Por Sandra Luz Tello Velázquez
“En realidad no sabíamos si estaba vivo o muerto, si era uno o si eran varios, si seguía gobernando o solo respiraba”, dice la voz colectiva en El otoño del patriarca, por momentos se habla del dictador como si fuera una momia omnipresente, en otros como si fuera un rumor con aroma a moho, el personaje eterno y descompuesto, moldeado por Gabriel García Márquez como suma de todos los tiranos latinoamericanos podría tener nacionalidad mexicana y quizá teñirse de color vino.
Las elecciones judiciales del pasado domingo, disfrazadas de ejercicio democrático, fueron una escena más del teatro con estilo barroco de lo que parece convertirse en el poder absoluto: el Estado mexicano actual, que se ha esforzado en construir un relato donde la voluntad del “pueblo” justifica todo, incluso algo grotesco como elegir jueces con acordeones oficiales portados por los votantes, validar una representación de votantes del 13 %, premiar la lealtad y no la legalidad entre fanfarrias de autocomplacencia: “¡Hemos hecho historia!”, exclamaban desde lo alto de un púlpito.
Pero, la historia no se hace con boletas, no se construye desde la ilegitimidad, con urnas vacías; historia en muchos países de Latinoamérica se escribió con el olor de la decadencia, como lo recreado por Gabo.
Gabriel García Márquez sostuvo que el poder absoluto es una de las formas más peligrosas y complicadas de la condición humana. Quien lo arroga, decía, termina desconectado de la realidad, rodeado de aduladores que aplauden cualquier desatino, algo similar a lo ocurrido en México, porque lo ocurrido el domingo no fue una elección: fue una simulación de la democracia que parecía surgir del realismo mágico delineado por la ficción.
Con la precisión de una maquinaria aceitada por el autoritarismo, muchos de los votantes que asistieron a las urnas fueron coaccionados, movilizados por la dádiva, las amenazas o promesas. El “nuevo” Poder Judicial nació del presidencialismo y, no se trata de una renovación, sino de la sustitución de jueces independientes por empleados leales al sistema.
Es difícil alejarse de esa imagen del patriarca anciano que duerme entre gallinazos, creyéndose eterno mientras el palacio de gobierno se pudre. En México, parece surgir un patriarca colectivo, no es un hombre, es la voluntad de poder acumulada que trasciende a este sexenio, que es heredado, que ávido de control no muere, muta.
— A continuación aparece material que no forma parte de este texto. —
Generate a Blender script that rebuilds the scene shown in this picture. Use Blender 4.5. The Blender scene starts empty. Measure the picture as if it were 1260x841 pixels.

Como en la narrativa de García Márquez, el tiempo se ha vuelto irreal: la historia se repite y se recicla, el mayor peligro se dará cuando las leyes no frenen el abuso, sino que lo legitimen, pues no hay contrapesos ¿quién sostiene el equilibrio de poderes?
Al igual que en El otoño del patriarca, la mentira se ha vuelto un infundio de la imaginación señalada como “otros datos”, la ficción y la ignominia de una “elección libre” y de un “voto informado”. En este México surreal, la propaganda ha reemplazado a la verdad y en este mundo fantástico, lo grotesco se normaliza con un poder judicial sin poder y sin justicia.